Lady Margaret Beaufort's Book of Hours (MS N.24, St John's College Cambridge)
Horae ad usum Coutances
A French illuminated Book of Hours, use of Coutances (MS N.24), now in the Old Library of St John's College Cambridge, which Lady Margaret Beaufort owned and used for personal devotion throughout her life. Surviving portraits of Margaret depict her kneeling before this very manuscript open on a lectern. The illuminations are by the Fastolf Master, active c. 1415–1450, with gold-leaf borders interspersed with fruit and flowers; Margaret later inscribed the book to Lady Anne Shirley, and it is also known as the Shirley Book of Hours. As a surviving object of royal private devotion rather than a text for circulation, it bears witness to the daily prayer rhythms of the most powerful woman of early Tudor England.

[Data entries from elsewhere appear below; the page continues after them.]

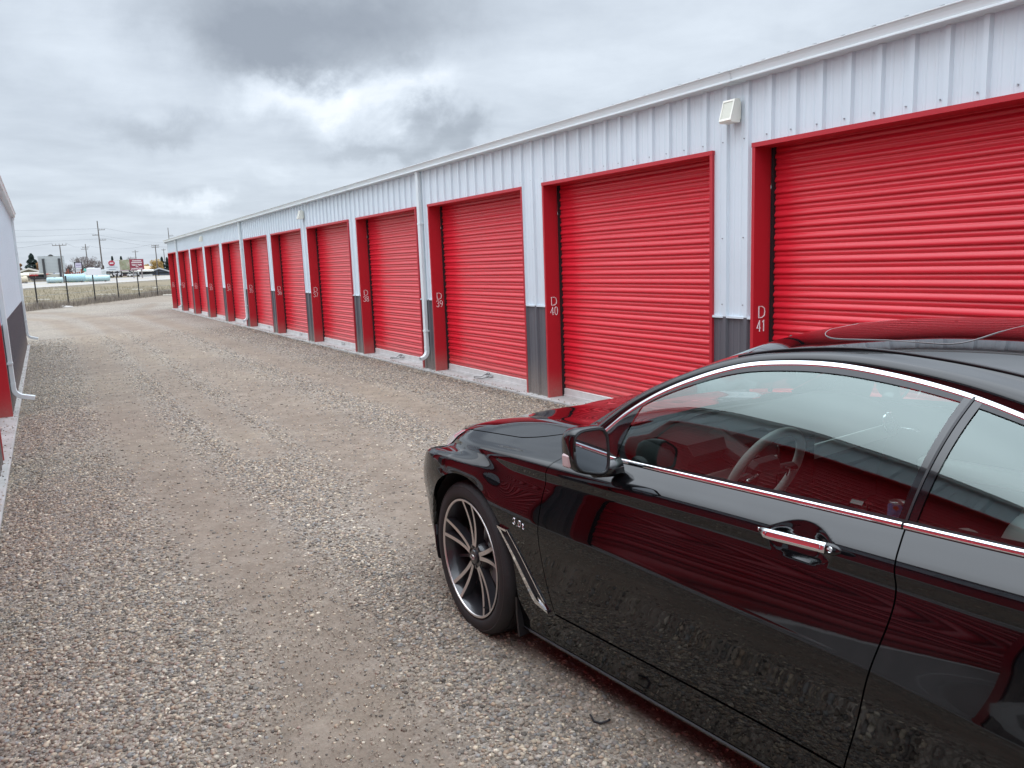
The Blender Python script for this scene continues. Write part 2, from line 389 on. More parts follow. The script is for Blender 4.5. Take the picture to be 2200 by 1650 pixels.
GM = ground_material()
make_ground()

def pebbles():
    """loose stones lying on the lane near the viewer: too many to count, one object"""
    m = bpy.data.materials.new('gravel_stones'); m.use_nodes = True; t = m.node_tree; b = t.nodes['Principled BSDF']
    at = nd(t, 'ShaderNodeAttribute', attribute_name='stone'); lk(t, at.outputs['Color'], b.inputs['Base Color'])
    b.inputs['Roughness'].default_value = .75; b.inputs['Specular IOR Level'].default_value = .3
    ph = (1+5**.5)/2
    ico = np.array([(-1,ph,0),(1,ph,0),(-1,-ph,0),(1,-ph,0),(0,-1,ph),(0,1,ph),(0,-1,-ph),(0,1,-ph),(ph,0,-1),(ph,0,1),(-ph,0,-1),(-ph,0,1)])/math.sqrt(1+ph*ph)
    fi = np.array([(0,11,5),(0,5,1),(0,1,7),(0,7,10),(0,10,11),(1,5,9),(5,11,4),(11,10,2),(10,7,6),(7,1,8),(3,9,4),(3,4,2),(3,2,6),(3,6,8),(3,8,9),(4,9,5),(2,4,11),(6,2,10),(8,6,7),(9,8,1)])
    P = []; S = []
    for (y0, y1, x0, x1, n, smin, smax) in ((1.2, 4.2, -.47, 2.6, 52000, .0018, .0042), (1.2, 4.5, -.47, 2.9, 66000, .0042, .0118), (4.5, 8, -.47, 4.86, 72000, .0050, .0125), (8, 14, -.47, 4.86, 47000, .0065, .014), (14, 24, -.47, 4.86, 18500, .009, .016)):
        x = RNG.uniform(x0, x1, n); y = RNG.uniform(y0, y1, n)
        q = np.sin(x*3.1+np.sin(y*1.3)*2)*.5+np.sin(y*2.1+x*1.1)*.5
        q2 = np.sin(x*11+y*3.7)*np.sin(y*9.1-x*4.3)
        d = dirtiness(x, y)*(.55 if smax < .005 else 1)
        keep = RNG.random(n) < np.clip(1.0-d*1.05+.20*q+.16*q2-.08, .10, 1)
        x, y = x[keep], y[keep]
        s = smin+(smax-smin)*RNG.random(len(x))**1.8
        P.append(np.stack([x, y, lane_z(x, y, d[keep], np.clip(np.minimum(x+.49, 5.01-x)/.3, 0, 1))+s*.10], -1)); S.append(s)
    # grit kicked up onto the edge of the slabs
    for x0, x1, ya, yb, n in ((4.858, 4.93, 5, 34, 1500), (4.93, 5.08, 5, 34, 160), (-.56, -.42, 4, 22, 500)):
        x = x0+(x1-x0)*RNG.random(n)**1.5; y = RNG.uniform(ya, yb, n); s = RNG.uniform(.003, .009, n)
        P.append(np.stack([x, y, .0465+s*.25], -1)); S.append(s)
    P = np.concatenate(P); S = np.concatenate(S); n = len(P)
    sc = np.stack([S*RNG.uniform(.8, 1.45, n), S*RNG.uniform(.7, 1.15, n), S*RNG.uniform(.42, .8, n)], -1)
    loc = ico[None]*(1+RNG.uniform(-.22, .22, (n, 12, 1)))*sc[:, None, :]
    a = RNG.uniform(0, 2*pi, n); tx = RNG.normal(0, .25, n)
    ct, st = np.cos(tx)[:, None], np.sin(tx)[:, None]
    y_ = loc[..., 1]*ct-loc[..., 2]*st; z_ = loc[..., 1]*st+loc[..., 2]*ct
    ca, sa = np.cos(a)[:, None], np.sin(a)[:, None]
    V = np.stack([loc[..., 0]*ca-y_*sa, loc[..., 0]*sa+y_*ca, z_], -1)+P[:, None, :]
    V = V.reshape(-1, 3); Fc = (fi[None]+(np.arange(n)*12)[:, None, None]).reshape(-1, 3)
    me = bpy.data.meshes.new('gravel'); me.vertices.add(len(V)); me.vertices.foreach_set('co', V.astype(np.float32).ravel())
    me.loops.add(len(Fc)*3); me.loops.foreach_set('vertex_index', Fc.astype(np.int32).ravel())
    me.polygons.add(len(Fc)); me.polygons.foreach_set('loop_start', (np.arange(len(Fc))*3).astype(np.int32))
    me.polygons.foreach_set('use_smooth', np.ones(len(Fc), dtype=bool))
    me.update(calc_edges=True)
    pal = np.array([.96, .905, .80])*(lambda a: a+(a.mean(0)-a)*.05)(np.array([(.37,.325,.285),(.46,.40,.34),(.235,.23,.23),(.29,.30,.32),(.20,.17,.148),(.58,.51,.425),(.72,.67,.60),(.41,.325,.26),(.33,.275,.245),(.13,.12,.115),(.50,.455,.425),(.37,.29,.265)]))
    c = pal[RNG.choice(len(pal), n, p=[.14,.12,.10,.09,.12,.08,.05,.07,.10,.06,.05,.02])]*RNG.uniform(.75, 1.2, (n, 1))
    col = np.ones((n, 12, 4), np.float32); col[..., :3] = (c*.86)[:, None, :]
    at = me.attributes.new('stone', 'FLOAT_COLOR', 'POINT'); at.data.foreach_set('color', col.ravel())
    me.materials.append(m)
    o = bpy.data.objects.new('gravel', me); COL.objects.link(o)
    tag(o, 'loose grey and tan pebbles scattered over the lane', 'gravel', kind='stuff')
pebbles()
# ------------------------------------------------------------------ stroke lettering
GLY = {'D': [[(.08,0),(.08,1),(.38,.98),(.58,.82),(.62,.5),(.58,.18),(.38,.02),(.08,0)]],
 '0': [[(.3,1),(.12,.9),(.03,.6),(.03,.4),(.12,.1),(.3,0),(.48,.1),(.57,.4),(.57,.6),(.48,.9),(.3,1)]],
 '1': [[(.15,.8),(.32,1),(.32,0)]],
 '2': [[(.04,.78),(.12,.94),(.3,1),(.48,.94),(.55,.76),(.5,.58),(.04,0),(.58,0)]],
 '3': [[(.04,.82),(.14,.96),(.3,1),(.5,.94),(.55,.76),(.46,.58),(.24,.53),(.48,.47),(.57,.28),(.5,.08),(.3,0),(.12,.04),(.03,.18)]],
 '4': [[(.44,0),(.44,1),(.02,.3),(.6,.3)]],
 '5': [[(.52,1),(.1,1),(.06,.55),(.28,.62),(.48,.55),(.57,.33),(.5,.1),(.3,0),(.12,.03),(.03,.16)]],
 '6': [[(.5,.92),(.34,1),(.16,.9),(.05,.6),(.03,.3),(.12,.08),(.3,0),(.48,.08),(.57,.3),(.48,.52),(.3,.58),(.12,.5),(.04,.34)]],
 '7': [[(.03,1),(.57,1),(.22,0)]],
 '8': [[(.3,.54),(.12,.62),(.07,.78),(.14,.94),(.3,1),(.46,.94),(.53,.78),(.48,.62),(.3,.54),(.1,.44),(.03,.26),(.12,.06),(.3,0),(.48,.06),(.57,.26),(.5,.44),(.3,.54)]],
 '9': [[(.55,.66),(.48,.48),(.3,.42),(.12,.5),(.03,.7),(.12,.92),(.3,1),(.48,.92),(.56,.7),(.5,.3),(.38,.05),(.2,0)]],
 '.': [[(.2,0),(.2,.04)]],
 't': [[(.25,.85),(.25,.12),(.33,.01),(.46,.03)],[(.08,.62),(.45,.62)]]}
def stroke_text(mb, text, org, ex, ez, en, h, r, adv=.78, m=0):
    """flat brush strokes on a surface: org + ex*u + ez*v, raised by en*r"""
    ex, ez, en, org = (np.array(q, float) for q in (ex, ez, en, org)); x = 0.0
    for ch in text:
        if ch != ' ':
            for st in GLY[ch]:
                mb.tube([org+ex*((x+p[0])*h)+ez*(p[1]*h)+en*(r*.35) for p in st], r, 6, m)
        x += adv*(.5 if ch == '.' else 1)
    return x*h

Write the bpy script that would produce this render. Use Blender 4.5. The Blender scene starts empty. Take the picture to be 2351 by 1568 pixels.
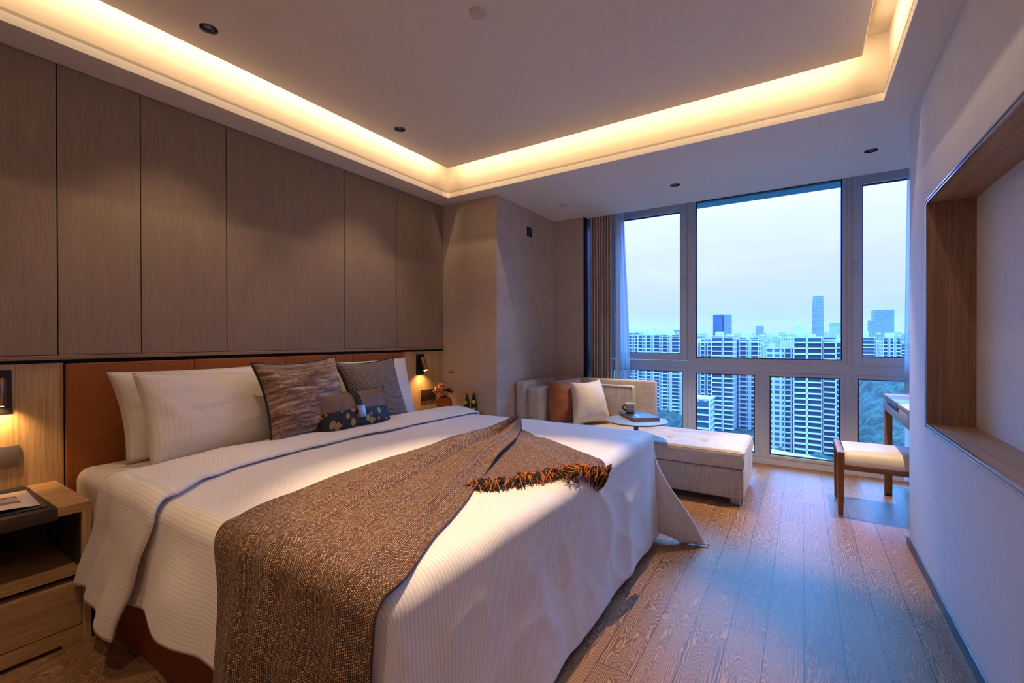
import bpy, bmesh, math, random
from mathutils import Vector, Matrix, noise
C = bpy.context.scene.collection
SC = bpy.context.scene
PI = math.pi
R = math.radians

# ------------------------------------------------------------------ camera
cam_d = bpy.data.cameras.new('camera')
cam = bpy.data.objects.new('camera', cam_d)
C.objects.link(cam)
SC.camera = cam
cam_d.sensor_fit = 'HORIZONTAL'
cam_d.sensor_width = 36.0
cam_d.lens = 36.0 * 1036.0 / 2351.0
cam_d.clip_start = 0.02
cam_d.clip_end = 12000
_yaw, _pit, _rol = R(32.73), R(-0.235), R(-0.128)
_f = Vector((-math.sin(_yaw) * math.cos(_pit), math.cos(_yaw) * math.cos(_pit), math.sin(_pit)))
_r = Vector((math.cos(_yaw), math.sin(_yaw), 0))
_u = _r.cross(_f)
_r2 = _r * math.cos(_rol) + _u * math.sin(_rol)
_u2 = _u * math.cos(_rol) - _r * math.sin(_rol)
cam.matrix_world = Matrix(((_r2.x, _u2.x, -_f.x, 0), (_r2.y, _u2.y, -_f.y, 0), (_r2.z, _u2.z, -_f.z, 1.184), (0, 0, 0, 1)))

# ------------------------------------------------------------------ view and integrator
SC.view_settings.view_transform = 'Standard'
SC.view_settings.look = 'None'
SC.view_settings.gamma = 1.0
SC.view_settings.exposure = 0.39
SC.view_settings.use_curve_mapping = False
cy = SC.cycles
cy.max_bounces = 10
cy.diffuse_bounces = 6
cy.glossy_bounces = 4
cy.transmission_bounces = 6
cy.transparent_max_bounces = 12
cy.volume_bounces = 1
cy.caustics_reflective = False
cy.caustics_refractive = False
cy.sample_clamp_indirect = 6.0
cy.use_denoising = True

# ------------------------------------------------------------------ dusk sky
SKY = [(0.0, (0.10, 0.22, 0.40)), (0.49, (0.16, 0.34, 0.60)), (0.5, (0.38, 0.45, 0.86)), (0.525, (0.46, 0.53, 1.3)),
       (0.56, (0.62, 0.66, 2.5)), (0.62, (0.80, 0.84, 4.4)), (0.65, (1.0, 3.6, 9.0)), (0.76, (1.5, 5.8, 14.0)), (1.0, (1.8, 6.0, 14.0))]
world = bpy.data.worlds.new('dusk_sky')
SC.world = world
world.use_nodes = True
wn = world.node_tree
wn.nodes.clear()
_out = wn.nodes.new('ShaderNodeOutputWorld')
_bg = wn.nodes.new('ShaderNodeBackground')
_tc = wn.nodes.new('ShaderNodeTexCoord')
_sx = wn.nodes.new('ShaderNodeSeparateXYZ')
_ma = wn.nodes.new('ShaderNodeMath'); _ma.operation = 'MULTIPLY_ADD'
_ma.inputs[1].default_value = 0.5; _ma.inputs[2].default_value = 0.5
_cr = wn.nodes.new('ShaderNodeValToRGB')
_cr.color_ramp.interpolation = 'LINEAR'
_el = _cr.color_ramp.elements
SKY_MAX = 16.0
for i, (p, c) in enumerate(SKY):
    e = _el[0] if i == 0 else (_el[1] if i == 1 else _el.new(p))
    e.position = p
    e.color = (c[0] / SKY_MAX, c[1] / SKY_MAX, c[2] / SKY_MAX, 1)
wn.links.new(_tc.outputs['Generated'], _sx.inputs[0])
wn.links.new(_sx.outputs['Z'], _ma.inputs[0])
wn.links.new(_ma.outputs[0], _cr.inputs[0])
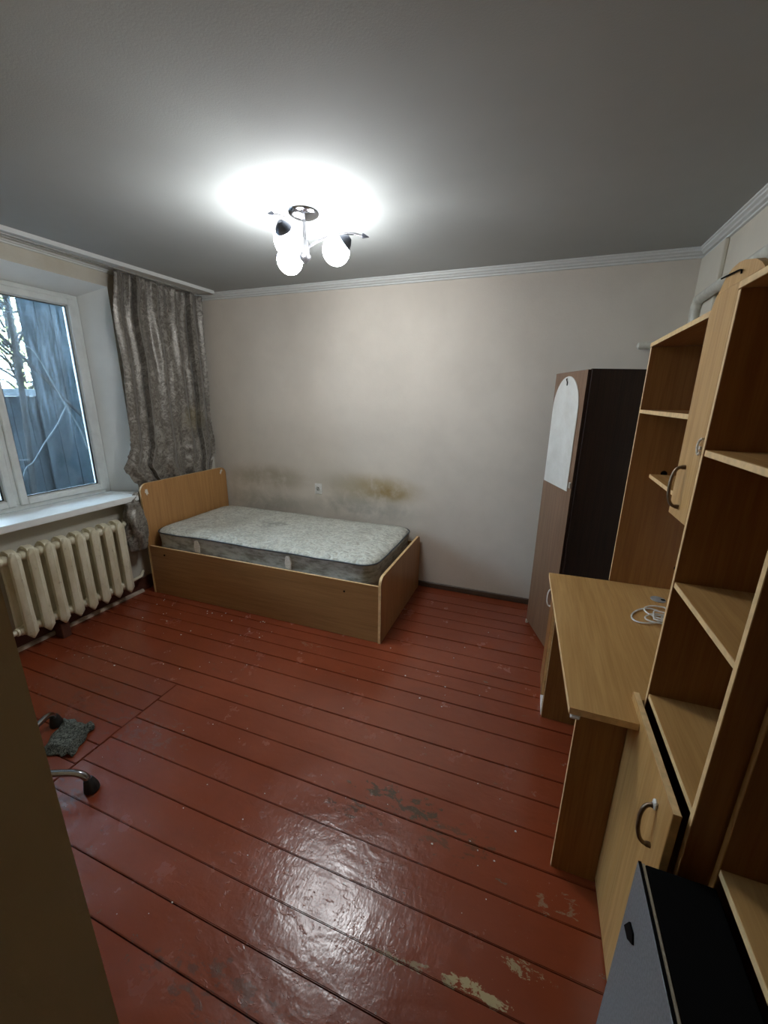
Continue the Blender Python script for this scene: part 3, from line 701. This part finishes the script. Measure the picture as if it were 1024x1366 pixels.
# ------------------------------------------------------------------ chair, mostly hidden behind the jamb
ch = thing('swivel_chair', 'chair with chrome tube legs and black feet, half hidden by the doorway edge', 'chair', (1.080, -2.572, 0))
cc = Vector((1.080, -2.572, 0))
bm = bmesh.new(); tube(bm, [cc+Vector((0, 0, .075)), cc+Vector((0, 0, .20)), cc+Vector((0, 0, .201)), cc+Vector((0, 0, .40))], [.028, .028, .016, .016], 16); obj('gas_column', bm, 'chrome', ch, smooth=True)
a0 = math.atan2(.170, .350)
for k in range(4):
    a = a0+2*PI*k/4; d = Vector((math.cos(a), math.sin(a), 0))
    bm = bmesh.new(); P = curve([cc+d*r+Vector((0, 0, z)) for r, z in ((.015, .105), (.14, .103), (.27, .100), (.335, .094), (.368, .074), (.380, .045))], 5)
    tube(bm, P, .0135, 12); lg = obj('leg', bm, 'chrome', ch, smooth=True)
    bm = bmesh.new(); e = cc+d*.384
    tube(bm, [e+Vector((0, 0, .0005)), e+Vector((0, 0, .004)), e+Vector((0, 0, .025))-d*.001, e+Vector((0, 0, .045))-d*.004, e+Vector((0, 0, .060))-d*.008], [.024, .029, .027, .022, .017], 16); obj('foot_cap', bm, 'rubber', lg, smooth=True)
sc_ = cc+Vector((-.05, -.10, 0))
bm = bmesh.new(); lathe(bm, [(.06, .40), (.14, .405), (.165, .42), (.17, .44), (.16, .465), (.12, .478), (.01, .48)], sc_, 28)
obj('seat', bm, plain('black_chair_fabric', (.015, .015, .017), .9, bump=.001), ch, smooth=True)

# grey rag on the floor
def ragmat():
    n = N('grey_terry_cloth'); v = n.pos(obj=False); a = n.noise(v, 85, 4, .7, 1.5); b = n.noise(v, 25, 3, .6, 1)
    c = n.mix(n.ramp(a, .44, .58), (.030, .036, .032), (.20, .225, .20)); n.p(Base_Color=c, Roughness=.95, Normal=n.bump(n.math('ADD', a, b), .006)); return n.m
MAT['rag'] = ragmat()
bm = bmesh.new(); nx, ny = 36, 36; g = []; corner = [(.90, -2.185), (1.10, -2.165), (1.185, -2.325), (1.03, -2.375)]
for j in range(ny+1):
    r = []
    for i in range(nx+1):
        u, w = i/nx, j/ny
        x = (corner[0][0]*(1-u)+corner[1][0]*u)*(1-w)+(corner[3][0]*(1-u)+corner[2][0]*u)*w
        y = (corner[0][1]*(1-u)+corner[1][1]*u)*(1-w)+(corner[3][1]*(1-u)+corner[2][1]*u)*w
        q = noise.noise(Vector((x*11, y*11, 2))); x += .014*noise.noise(Vector((w*5, u*3, 9))); y += .014*noise.noise(Vector((u*5, w*3, 4)))
        edge = min(u, 1-u, w, 1-w)
        z = .004+.020*min(1, edge*7)+.016*abs(q)*min(1, edge*8)+.018*math.exp(-((u-.86)/.05)**2)+.012*math.exp(-((u-.95-.03*math.sin(w*6))/.025)**2)
        r.append(bm.verts.new((x, y, z)))
    g.append(r)
for j in range(ny):
    for i in range(nx): bm.faces.new((g[j][i], g[j][i+1], g[j+1][i+1], g[j+1][i]))
rg_ = obj('floor_rag', bm, 'rag', smooth=True); rg_.modifiers.new('t', 'SOLIDIFY').thickness = .003
tag(rg_, 'crumpled grey terry rag lying on the floor next to the chair legs', 'rag')

# crumbs of plaster on the floor
bm = bmesh.new(); spots = []
for k in range(46):
    spots.append((random.uniform(.3, 1.5), random.uniform(-1.9, -1.02), random.uniform(.0015, .004)))
for k in range(22): spots.append((random.uniform(2.2, 3.15), random.uniform(-2.4, -.3), random.uniform(.0012, .003)))
for k in range(40): spots.append((random.uniform(1.3, 3.1), random.uniform(-2.7, -1.1), random.uniform(.001, .0022)))
for x, y, r in spots:
    r *= 1.3; v = bmesh.ops.create_icosphere(bm, subdivisions=1, radius=r)['verts']
    for q in v: q.co = Vector((q.co.x*random.uniform(.8, 1.7)+x, q.co.y+y, q.co.z*.5+r*.4))
cr = obj('plaster_crumbs', bm, 'paper'); tag(cr, 'tiny pale plaster crumbs scattered over the red-brown boards', 'crumbs'); cr['kind'] = 'stuff'

# ------------------------------------------------------------------ outside the window
n = N('yard_ground'); n.p(Base_Color=n.mix(n.ramp(n.noise(n.pos(), 6, 5), .35, .7), (.06, .05, .035), (.14, .12, .09)), Roughness=.95)
struct(obj('yard_ground', B(((-14, -14, -.3), (-.5, 14, -.12))), n.m))
shed_m = wood('weathered_dark_boards', (.011, .018, .022), (.005, .009, .011), 2, .8)
shed_m.node_tree.nodes['Principled BSDF'].inputs['Specular IOR Level'].default_value = .03
shed = thing('board_screen', 'tall dark weathered board screen close outside the window', 'board wall', (-2.0, 1.9, -.12))
y = -.325
while y < 7: obj('board', B(((-2.03, y, -.12), (-2.0, y+.145, 4.4)), bev=.004), shed_m, shed); y += .150
fence = thing('fence', 'low dark board fence with a pale capping rail outside the window', 'fence', (-2.1, -2.5, -.12))
y = -5.2
while y < .6: obj('board', B(((-2.08, y, -.12), (-2.05, y+.145, 1.585)), bev=.004), shed_m, fence); y += .150
obj('capping_rail', B(((-2.12, -5.2, 1.586), (-2.0, -.33, 1.66)), bev=.006), plain('pale_weathered_timber', (.035, .05, .06), .8), fence)
bark = plain('dark_bark', (.02, .022, .022), .9, nscale=30, var=.4); pale = plain('pale_dry_twig', (.10, .12, .13), .8)
for q_ in (bark, pale): q_.node_tree.nodes['Principled BSDF'].inputs['Specular IOR Level'].default_value = .05
tr = thing('bare_tree', 'bare tree with leaning branches just outside the window', 'tree', (-1.0, -.98, -.12))
bm = bmesh.new(); tube(bm, curve([(-1.05, -1.12, -.12), (-1.02, -1.06, .9), (-1.0, -1.0, 1.70), (-1.0, -.97, 2.43), (-1.0, -.96, 3.6)], 5), .021, 10); obj('trunk', bm, bark, tr, smooth=True)
for Pp, r in (([(-1.0, -1.4, 2.42), (-1.0, -1.12, 2.11), (-1.0, -.86, 1.80), (-1.05, -.60, 1.50), (-1.1, -.38, 1.28)], .013), ([(-1.0, -.98, 2.3), (-1.0, -.86, 2.5), (-1.0, -.70, 2.85)], .009), ([(-1.0, -1.0, 1.9), (-1.0, -1.2, 2.1), (-1.0, -1.5, 2.3)], .009)):
    bm = bmesh.new(); tube(bm, curve(Pp, 5), r, 8); obj('branch', bm, bark, tr, smooth=True)
tw = thing('dry_vine', 'pale dry forked vine stem hanging outside the window', 'vine', (-.7, -1.2, -.12))
for Pp in ([(-.70, -1.10, 1.97), (-.70, -1.03, 1.93), (-.70, -.95, 1.73), (-.70, -.875, 1.515), (-.70, -.80, 1.33), (-.70, -.765, 1.15)], [(-.70, -.875, 1.515), (-.70, -.98, 1.36), (-.70, -1.088, 1.235), (-.70, -1.20, 1.09), (-.70, -1.29, .99), (-.70, -1.5, .4), (-.70, -1.6, -.12)], [(-.70, -1.33, 1.12), (-.70, -1.22, 1.11)]):
    bm = bmesh.new(); tube(bm, curve(Pp, 5), .0045, 8); obj('stem', bm, pale, tw, smooth=True)
def leafmat(name, a, b):
    n = N(name); v = n.pos(); t = n.new('ShaderNodeBsdfTranslucent'); c = n.mix(n.ramp(n.noise(v, 3, 3), .35, .65), a, b)
    n.l.new(c, t.inputs[0]); n.p(Base_Color=c, Roughness=.7); mx = n.new('ShaderNodeMixShader'); mx.inputs[0].default_value = .5
    n.l.new(n.b.outputs[0], mx.inputs[1]); n.l.new(t.outputs[0], mx.inputs[2]); n.l.new(mx.outputs[0], n.out.inputs[0]); return n.m
lm = leafmat('yellow_green_leaves', (.50, .58, .20), (.62, .60, .36))
for (tx, ty, s, lab) in ((-5.3, 1.3, 1, 'yellow-green leafy tree standing behind the fence'), (-10.5, 4.6, 2, 'paler leafy tree farther left behind the fence')):
    t_ = thing('leafy_tree', lab, 'tree', (tx, ty, -.12), 0, 'trees outside the window')
    bm = bmesh.new(); tube(bm, curve([(tx, ty, -.12), (tx+.1, ty, 1.2), (tx, ty+.1, 3), (tx, ty, 4.5)], 5), .07, 8)
    for k in range(70):
        z = random.uniform(1.0, 4.2); a = random.uniform(0, 2*PI); L_ = random.uniform(.6, 1.5)
        p = Vector((tx, ty, z)); d = Vector((math.cos(a), math.sin(a), random.uniform(.1, .7)))
        tube(bm, curve([p, p+d*L_*.4+Vector((0, 0, .05)), p+d*L_*.8, p+d*L_+Vector((0, 0, random.uniform(-.2, .3)))], 3), [.018]*4+[.012]*4+[.006]*2, 5)
    obj('trunk', bm, bark, t_)
    bm = bmesh.new()
    for k in range(2000):
        p = Vector((random.gauss(0, .75), random.gauss(0, .75), random.gauss(0, .85)))+Vector((tx, ty, 2.7)); q = Matrix.Rotation(random.uniform(0, 6.3), 3, Vector((random.gauss(0, 1), random.gauss(0, 1), random.gauss(0, 1))).normalized())
        s_ = random.uniform(.03, .07); bm.faces.new([bm.verts.new(p+q @ Vector(c)) for c in ((-s_, 0, 0), (0, -s_*.5, 0), (s_, 0, .01), (0, s_*.5, 0))])
    lf = obj('leaves', bm, lm, t_); lf['kind'] = 'stuff'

Revelations of Divine Love (Showings)
A Revelation of Love
Julian of Norwich (c. 1343–after 1416), anchoress at St Julian's Church, Norwich, recorded sixteen showings (visions) received on 8–9 May 1373 and spent some two decades deepening them into the Long Text, completed probably in the 1390s–1410s. Her connection to the Plantagenet nobility is directly confirmed: Isabel de Ufford, Countess of Suffolk, left twenty shillings to 'Julian reclus a Norwich' in her will of 26 September 1416, and Margery Kempe — herself of Norfolk minor gentry — visited Julian for spiritual counsel in 1413, recording the conversation in the earliest English autobiography. Earlier bequests in the wills of Roger Reed (1394), Thomas Edmund (1404), and John Plumpton (1415) further document her sustained patronage by Norwich citizens and clergy. The three surviving Long Text manuscripts all trace to Syon Abbey (the Brigittine house of royal foundation) and were preserved by recusant exiles including descendants of Sir Thomas More and the Lowe family; the Paris Manuscript was copied c. 1580 by a Brigittine nun in Antwerp, and the Sloane manuscripts were edited by English Benedictine nuns at Cambrai for the first print edition (1670). Julian's theology of God's unqualified love — 'alle shalle be wele' — and her imagery of Christ as Mother made this the devotional capstone of 14th-century English female mysticism.